There is a €140 application fee, plus a €90 annual fee to maintain your professional permit.


In Czechia, the self-employment visa is called the Zivnostensky or the Zinvo for short. It is valid for 12 months in the first instance and is renewable for another two years if you still meet the criteria. To qualify, you must be able to show that you have at least $5,644 in your bank account to support yourself.

To obtain the visa you must register for a Czech trade license. It is often easiest to enter the country on a tourist visa to complete this activity and then apply. You can find a list of eligible professions here. Once you have the license you then have 180 days to apply for the visa.

There is a $45 fee to obtain a trade license and $227 for the visa application. It usually takes between 90 and 120 days for a visa to be approved, so it can be a lengthy process.



The Norway self-employment visa is a little more restrictive than some of the examples above. You must be able to show that you have an established business abroad and that you are coming to Norway to work with a specific client. But when you are in Norway you can seek further local clients.

To apply, as well as your proof of established self-employment status and contract with a specific enterprise in Norway, you must show that you have appropriate qualifications for your field of work.

The visa is usually granted for two years and there is a $620 application fee.

Norway also has a separate remote work visa for those who want to spend time in the region of Svalbard.



Some self-employed workers can apply for a Dutch visa for up to two years in the first instance to work with clients in the Netherlands. The standard application fee is €1,348.

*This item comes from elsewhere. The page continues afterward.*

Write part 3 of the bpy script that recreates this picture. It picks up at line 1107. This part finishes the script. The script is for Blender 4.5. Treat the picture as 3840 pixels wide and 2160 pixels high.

You must be able to show that the products or services that you provide are innovative or serve a specific need within the Dutch economy. Eligibility is assessed using a points-based system that assesses your personal experience and qualifications, your business plan, and what it offers to the local economy. If you are a freelancer, you must also be able to demonstrate that you have at least one local commission.

Obtaining a Self-Employment Visa

There are other countries around the world that offer similar programs, though they can be hard to identify as these visas are given a variety of different names. But the general requirements tend to be the same. You need to show that you are a successful professional with local clients that will bring value to the local economy.

Registering with local trade organizations and tax authorities mean that these visas often involve a lot of paperwork, so they can be less attractive than the new digital nomad visas that are popping up around the world.

Nevertheless, they are one more way that countries are opening their doors to talented professionals that add value.